Kansas Snapshots by Gloria Freeland - June 9, 2017

Washington's wonders

I’ve visited our nation’s capital a few times over the years, and each time, I’ve been amazed by its power to inspire awe in me.

Oldest daughter Mariya and I were there in May to attend my niece’s graduation from law school. We spent the weekend with family and then ventured out on our own to do some sightseeing.

Our first stop was the Newseum, which “promotes, explains and defends free expression and the five freedoms of the First Amendment: religion, speech, press, assembly and petition.”

Located on Pennsylvania Avenue between the Capitol and the White House, the Newseum is a modern building with seven levels of interactive exhibits. We didn’t have enough time to see everything, so we concentrated on a few: the Pulitzer Prize Photographs Gallery, which has every Pulitzer-Prize-winning entry back to 1942; the Berlin Wall Gallery, which has one of the largest pieces of the original wall outside of Germany; Today’s Front Pages Gallery, featuring newspaper front pages from around the world; and “Louder than Words: Rock, Power and Politics,” a study of the influence of rock and roll on civil rights, the women’s movement, gender equality and war.

Since I’m a journalist, I’ve been wanting to see this museum since it opened in 2008. The First Amendment is carved into the front of the building, and other quotes related to journalism and freedom of expression are found throughout.

One of my favorites was by Rudyard Kipling:

I keep six honest serving men
(They taught me all I knew);
Their names are What and Why and When
And How and Where and Who.

Those are the questions I ask my students to answer when they’re writing articles in my beginning writing class.

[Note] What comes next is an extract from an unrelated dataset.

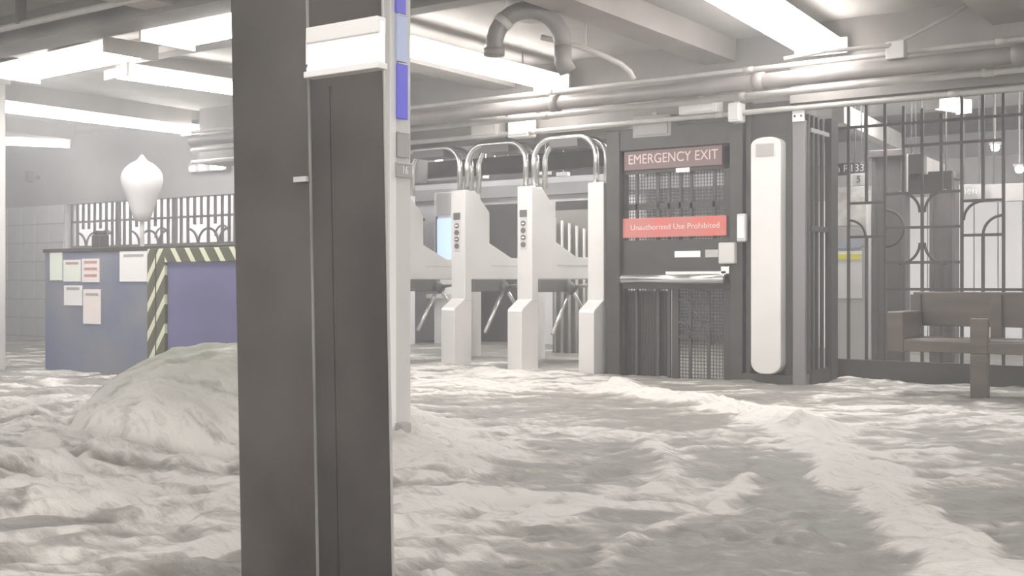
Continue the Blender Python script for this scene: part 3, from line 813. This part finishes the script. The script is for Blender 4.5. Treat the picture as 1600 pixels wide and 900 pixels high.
# ------------------------------------------------------------------ flood water
def vnoise(x, y, seed):
    xi = np.floor(x).astype(np.int64); yi = np.floor(y).astype(np.int64)
    fx = x - xi; fy = y - yi
    fx = fx*fx*fx*(fx*(fx*6-15)+10); fy = fy*fy*fy*(fy*(fy*6-15)+10)
    def h(a, b):
        n = (a*374761393 + b*668265263 + seed*982451653) & 0x7fffffff
        n = ((n ^ (n >> 13)) * 1274126177) & 0x7fffffff
        return ((n ^ (n >> 16)) & 0xffff) / 65535.0
    return (h(xi, yi)*(1-fx) + h(xi+1, yi)*fx)*(1-fy) + (h(xi, yi+1)*(1-fx) + h(xi+1, yi+1)*fx)*fy
def fbm(x, y, seed, octs=4, gain=.5):
    s = 0; a = 1; t_ = 0
    for o in range(octs):
        s = s + a*vnoise(x*2**o + 17.3*o, y*2**o - 9.1*o, seed + o); t_ += a; a *= gain
    return s/t_
st = .024
gx = np.arange(-13.5, 2.6, st); gy = np.arange(.9, 14.9, st)
GX, GY = np.meshgrid(gx, gy)
XC = GX*CO + GY*SI; DD = -GX*SI + GY*CO
inside = (DD > 1.5) & (np.abs(XC) < DD*.50 + .5)
def wpt(px, py): v = onZ(px, py, ZW); return v.x, v.y
def segdist(poly):
    d = np.full(GX.shape, 1e9); tt = np.zeros(GX.shape)
    P_ = [wpt(*q) for q in poly]
    for i in range(len(P_)-1):
        (ax_, ay_), (bx_, by_) = P_[i], P_[i+1]
        vx, vy = bx_-ax_, by_-ay_; L2 = vx*vx+vy*vy
        u_ = np.clip(((GX-ax_)*vx + (GY-ay_)*vy)/L2, 0, 1)
        dd = np.hypot(GX-ax_-u_*vx, GY-ay_-u_*vy)
        m_ = dd < d; d[m_] = dd[m_]; tt[m_] = (i+u_[m_])/(len(P_)-1)
    return d, tt
wx = (fbm(GX*1.3, GY*1.3, 3) - .5); wy = (fbm(GX*1.3, GY*1.3, 11) - .5)
# base chop; XC stretched so ripples run across the view
big = fbm(XC*.5, DD*.8, 21, 3) - .5
mid = 1 - np.abs(2*fbm(XC*1.5 + wx*1.2, DD*2.6 + wy*1.2, 31, 4) - 1)*1.6
fine = 1 - np.abs(2*fbm(XC*5 + wx*4, DD*11 + wy*4, 41, 3, .6) - 1)*1.5
Z = (fbm(XC*3.2 + wx*3, DD*6 + wy*3, 37, 4, .6) - .5)*.05 + big*.04 + (mid - .6)*(.012 + .020/(1 + np.exp((XC + .3)*1.6))) + (fine - .6)*.012
leftm = 1/(1 + np.exp((XC + .3)*1.6))           # rougher toward the left
Z = Z*(1 + .9*leftm*(DD < 9))
foam = np.zeros(GX.shape)
def blob(px, py, rx, rd, amp):
    x_, y_ = wpt(px, py); xc_ = x_*CO + y_*SI; d_ = -x_*SI + y_*CO
    return amp*np.exp(-(((XC - xc_ + wx*.5)/rx)**2 + ((DD - d_ + wy*.6)/rd)**2))
for bb in ((700, 690, .75, 1.1, 1.0), (660, 600, .9, 1.1, .8), (760, 790, .6, .32, .9), (930, 780, .45, .22, .75), (1060, 720, .22, .35, .6), (860, 600, .8, .8, .75),
           (120, 640, 1.6, 1.0, .6), (250, 700, 1.5, .9, .85), (60, 800, 1.2, .7, .5), (300, 840, .8, .4, .5), (1400, 640, 1.0, .55, .72), (1320, 680, .5, .7, .7), (1540, 660, .8, .7, .5),
           (1300, 600, .9, .9, .5), (1500, 610, 1.0, 1.0, .5), (1420, 720, .5, .5, .35), (1560, 720, .5, .5, .4), (1120, 800, .35, .3, .3), (1560, 840, .35, .30, .7), (640, 870, .4, .3, .6), (1480, 760, .5, .5, .35),
           (1050, 660, .5, .5, -.35), (940, 710, .6, .25, -.35), (1170, 850, .5, .6, -.5), (1310, 820, .3, .5, -.6), (1230, 750, .25, .5, -.5), (800, 860, .6, .15, -.2), (60, 625, .7, .4, -.45), (860, 622, .25, .12, -.6)):
    foam = foam + blob(*bb)
def ridge(poly, wd, h, fo, taper=(1, 1), jag=.12):
    global Z, foam
    d, tt = segdist(poly)
    d = d + (fbm(GX*3.2, GY*3.2, 71) - .5)*jag*2.2
    d = np.maximum(d, 0)
    kk = taper[0]*(1-tt) + taper[1]*tt
    lump = .25 + 1.6*np.abs(fbm(GX*5 + wx*4, GY*5 + wy*4, 81, 5, .75) - .2)
    Z = Z + h*kk*lump*np.exp(-(d/wd)**2)
    foam = foam + fo*np.exp(-(d/(wd*1.15))**3)
ridge([(940, 606), (1000, 618), (1060, 626), (1130, 636), (1200, 655), (1250, 680)], .17, .085, 2.2, (.9, .8))
ridge([(1235, 672), (1290, 712), (1350, 755), (1410, 812), (1470, 855), (1530, 895), (1600, 945), (1680, 1000)], .13, .05, 2.6, (.8, 1.0))
ridge([(1120, 690), (1180, 684), (1205, 700), (1200, 725), (1160, 760), (1120, 790), (1060, 812), (1000, 830), (960, 860), (930, 900)], .035, .018, .75, (1, 1), .07)
ridge([(1010, 690), (1040, 715), (1050, 745), (1020, 770)], .04, .016, .7, (1, 1), .05)
ridge([(1190, 800), (1235, 815), (1245, 840), (1200, 850)], .04, .016, .7, (1, 1), .05)
ridge([(1440, 640), (1520, 665), (1600, 690)], .12, .03, .5)
ridge([(600, 580), (700, 575), (800, 585), (900, 592)], .22, .05, .6)
ridge([(620, 650), (640, 700), (660, 740)], .28, .06, .9)
# the surge on the left: a dome whose near side breaks into foam
pk = onD(395, 560, 5.5); pxc = pk.x*CO + pk.y*SI
ex = (XC - pxc)/.80; ed = (DD - 5.5)/.95
ex = np.where(XC > pxc, (XC - pxc)/.62, ex)
rr2 = ex**2 + ed**2
dome = np.sqrt(np.clip(1 - rr2, 0, 1))
rough = fbm(XC*4 + wx*2, DD*4, 91, 4)
dn = np.clip((5.35 - DD)/.7, 0, 1)
Z = Z*(1 - .6*(dome > 0)) + .50*dome*(1 - .38*dn) + dome*dn*(rough - .5)*.30
# lower shelf of churning water in front of it
Z = Z + .12*np.exp(-(((XC + 1.9)/1.0)**2 + ((DD - 4.45)/.55)**2))*(.5 + rough)
Z = Z + .07*np.exp(-(((XC + 2.6)/.8)**2 + ((DD - 6.2)/.8)**2))*(.4 + rough)
foam = foam + .8*dn*dome + .45*np.exp(-(((XC + 1.9)/1.1)**2 + ((DD - 4.6)/.6)**2)) - .35*(dome*(1 - dn)) 
# gather the mask: broken lace of foam
lace = 1 - np.abs(2*fbm(XC*3.0 + wx*3, DD*4.6 + wy*3, 51, 4) - 1)*2.0
patch = fbm(XC*2.4 + wx*2, DD*4.2 + wy*2, 61, 4)
spk = fbm(XC*9 + wx*5, DD*16, 65, 3)
base_ = .20 + .26*leftm
strk = fbm(XC*2.2 + wx*3, DD*11 + wy*4, 67, 4, .6)
fm = foam*.50 + (strk - .5)*1.1 + base_ + (lace - .55)*.42 + (patch - .5)*.8 + (spk - .5)*.55
fm = np.clip((fm - .32)/.62, 0, 1)
Z = Z + fm*.010 + fm*(fbm(XC*9 + wx*6, DD*18, 99, 2) - .5)*.03
Z = np.where(DD > 8.5, Z*.55, Z) if False else Z*np.clip(1.25 - DD/16, .4, 1)
Z = ZW + Z
idx = -np.ones(GX.shape, dtype=np.int64)
q_in = inside[:-1, :-1] & inside[1:, :-1] & inside[:-1, 1:] & inside[1:, 1:]
use = np.zeros(GX.shape, bool)
use[:-1, :-1] |= q_in; use[1:, :-1] |= q_in; use[:-1, 1:] |= q_in; use[1:, 1:] |= q_in
idx[use] = np.arange(use.sum())
verts = np.stack([GX[use], GY[use], Z[use]], 1).astype(np.float32)
qa, qb, qc, qd = idx[:-1, :-1][q_in], idx[:-1, 1:][q_in], idx[1:, 1:][q_in], idx[1:, :-1][q_in]
quads = np.stack([qa, qb, qc, qd], 1).astype(np.int32)
me = bpy.data.meshes.new('flood_water')
me.vertices.add(len(verts)); me.vertices.foreach_set('co', verts.ravel())
me.loops.add(quads.size); me.loops.foreach_set('vertex_index', quads.ravel())
me.polygons.add(len(quads)); me.polygons.foreach_set('loop_start', np.arange(0, quads.size, 4, dtype=np.int32))
me.update(calc_edges=True)
me.polygons.foreach_set('use_smooth', np.ones(len(quads), bool))
at = me.attributes.new('foam', 'FLOAT', 'POINT'); at.data.foreach_set('value', fm[use].astype(np.float32))
yg = (dome*(1 - dn))[use].astype(np.float32)
at = me.attributes.new('surge', 'FLOAT', 'POINT'); at.data.foreach_set('value', yg)
mw = bpy.data.materials.new('churning flood water'); mw.use_nodes = True; nt = mw.node_tree; b = nt.nodes['Principled BSDF']
a1 = nt.nodes.new('ShaderNodeAttribute'); a1.attribute_name = 'foam'
a2 = nt.nodes.new('ShaderNodeAttribute'); a2.attribute_name = 'surge'
tc = nt.nodes.new('ShaderNodeTexCoord'); mp = nt.nodes.new('ShaderNodeMapping')
mp.inputs['Rotation'].default_value = (0, 0, -TH); mp.inputs['Scale'].default_value = (1, 3.2, 1)
nt.links.new(tc.outputs['Object'], mp.inputs[0])
n1 = nt.nodes.new('ShaderNodeTexNoise'); n1.inputs['Scale'].default_value = 8; n1.inputs['Detail'].default_value = 8
n1.inputs['Roughness'].default_value = .68; n1.inputs['Distortion'].default_value = .6
nt.links.new(mp.outputs[0], n1.inputs[0])
ad = nt.nodes.new('ShaderNodeMath'); ad.operation = 'MULTIPLY_ADD'; ad.inputs[1].default_value = 2.0; ad.inputs[2].default_value = -1.02
nt.links.new(n1.outputs[0], ad.inputs[0])
su = nt.nodes.new('ShaderNodeMath'); su.operation = 'ADD'; su.use_clamp = True
nt.links.new(a1.outputs['Fac'], su.inputs[0]); nt.links.new(ad.outputs[0], su.inputs[1])
cr = nt.nodes.new('ShaderNodeValToRGB')
cr.color_ramp.elements[0].position = .05; cr.color_ramp.elements[0].color = (.225, .212, .185, 1)
cr.color_ramp.elements[1].position = .95; cr.color_ramp.elements[1].color = (.66, .635, .595, 1)
e_ = cr.color_ramp.elements.new(.40); e_.color = (.33, .31, .275, 1)
nt.links.new(su.outputs[0], cr.inputs[0])
mx = nt.nodes.new('ShaderNodeMixRGB'); mx.inputs[2].default_value = (.36, .37, .285, 1)
ms = nt.nodes.new('ShaderNodeMath'); ms.operation = 'MULTIPLY'; ms.inputs[1].default_value = .7
nt.links.new(a2.outputs['Fac'], ms.inputs[0]); nt.links.new(ms.outputs[0], mx.inputs[0])
nt.links.new(cr.outputs[0], mx.inputs[1]); nt.links.new(mx.outputs[0], b.inputs['Base Color'])
ro = nt.nodes.new('ShaderNodeMapRange'); ro.inputs['To Min'].default_value = .36; ro.inputs['To Max'].default_value = .75
nt.links.new(su.outputs[0], ro.inputs['Value']); nt.links.new(ro.outputs[0], b.inputs['Roughness'])
bp_ = nt.nodes.new('ShaderNodeBump'); bp_.inputs['Strength'].default_value = .55; bp_.inputs['Distance'].default_value = .025
nt.links.new(n1.outputs[0], bp_.inputs['Height']); nt.links.new(bp_.outputs[0], b.inputs['Normal'])
me.materials.append(mw)
wo = bpy.data.objects.new('flood_water', me); col.objects.link(wo)
tag(wo, 'churning brown grey flood water covering the whole floor, with white foam', 'water', kind='stuff')

# ------------------------------------------------------------------ haze
if HAZE_D > 0:
    hz = link('mist', B((-20.1, -2.9, -.05), (5.9, 15.1, ZCEIL + .05)), mat('unused', (1, 1, 1)))
    mh = bpy.data.materials.new('spray mist'); mh.use_nodes = True; nt = mh.node_tree; nt.nodes.clear()
    o_ = nt.nodes.new('ShaderNodeOutputMaterial'); v_ = nt.nodes.new('ShaderNodeVolumePrincipled')
    v_.inputs['Color'].default_value = (.93, .92, .92, 1); v_.inputs['Density'].default_value = HAZE_D
    v_.inputs['Anisotropy'].default_value = .2
    tc_ = nt.nodes.new('ShaderNodeTexCoord'); sx_ = nt.nodes.new('ShaderNodeSeparateXYZ'); mr_ = nt.nodes.new('ShaderNodeMapRange')
    mr_.interpolation_type = 'SMOOTHSTEP'
    mr_.inputs['From Min'].default_value = -5.5; mr_.inputs['From Max'].default_value = -9.5
    mr_.inputs['To Min'].default_value = HAZE_D; mr_.inputs['To Max'].default_value = HAZE_D + .05
    nt.links.new(tc_.outputs['Object'], sx_.inputs[0]); nt.links.new(sx_.outputs[0], mr_.inputs['Value'])
    nt.links.new(mr_.outputs[0], v_.inputs['Density'])
    nt.links.new(v_.outputs[0], o_.inputs['Volume'])
    hz.data.materials.clear(); hz.data.materials.append(mh)
    tag(hz, 'thin pale mist of spray filling the flooded station hall', 'mist', kind='stuff')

Among items displayed in this exhibit were the hat worn by Aretha Franklin at President Barack Obama’s 2009 inauguration, an electric guitar Joni Mitchell bought in 1979, and the electric guitar played by John Lennon for the Beatles’ “Revolver” album and for the group’s final public performance.

It also had the raw meat dress worn by Lady Gaga at the 2010 MTV Video Music Awards. She was criticized for wearing it, but Gaga said, “If we don’t stand up for what we believe in and if we don’t fight for our rights, pretty soon we’re going to have as much rights as the meat on our bones. And I am not a piece of meat.”

Whether one agrees or not, it caused enough of a stir that after the MTV event, the dress was taken to a taxidermist, where it was chemically treated, placed on a body form to dry and dyed red to match its original color.

We then walked a few blocks to the National Archives Museum. Our main focus was to see the Rotunda for the Charters of Freedom, where the Declaration of Independence, the Constitution of the United States and the Bill of Rights are housed. The lighting in the rotunda is low and the temperature is cool to protect our country’s founding documents for future generations to see. Groups of school children excitedly gathered around the documents, which were protected by special glass. We squeezed in where there were gaps to catch a glimpse before the building closed at 5:30.

After, we walked to the Martin Luther King, Jr. Memorial, passing the new Smithsonian National Museum of African-American History and Culture, the Washington Monument and the District of Columbia War Memorial, built to honor the 26,000 Washingtonians who served in World War I. We stopped at the World War II Memorial so I could show Mariya where my Uncle Stan served in that war.

The MLK memorial covers four acres, but its most impressive feature is the Stone of Hope, a granite block with a statue of King carved into one side. The quote - “Out of the mountain of despair, a stone of hope” - is carved into its base. The quote comes from King’s “I Have a Dream” speech.

Other King quotes are engraved in the stone walls along the memorial’s perimeter. Among my favorites, written by King from his Birmingham, Alabama jail cell in April 1963, was: “Injustice anywhere is a threat to justice everywhere. We are caught in an inescapable network of mutuality, tied in a single garment of destiny. Whatever affects one directly, affects all indirectly.”

I told Mariya that I could “hear” King speak even as I read the quote on the wall.

A youngster, seated in front of another quote, was writing it down in his notebook: “Darkness cannot drive out darkness, only light can do that. Hate cannot drive out hate, only love can do that.”

By the end of the day, we had seen several pieces of our nation’s history - from its Declaration of Independence to present-day symbols of its democratic values. And once again, I had been inspired.

But my feet? Well, not so much. They were just happy when we reached the Metro and I unburdened them after our six-plus mile trek. Yet, in balance, it had been a very good day.

Top: Mariya and Gloria at the World War II memorial; bottom: youngster copying the words of Dr. Martin Luther King, Jr.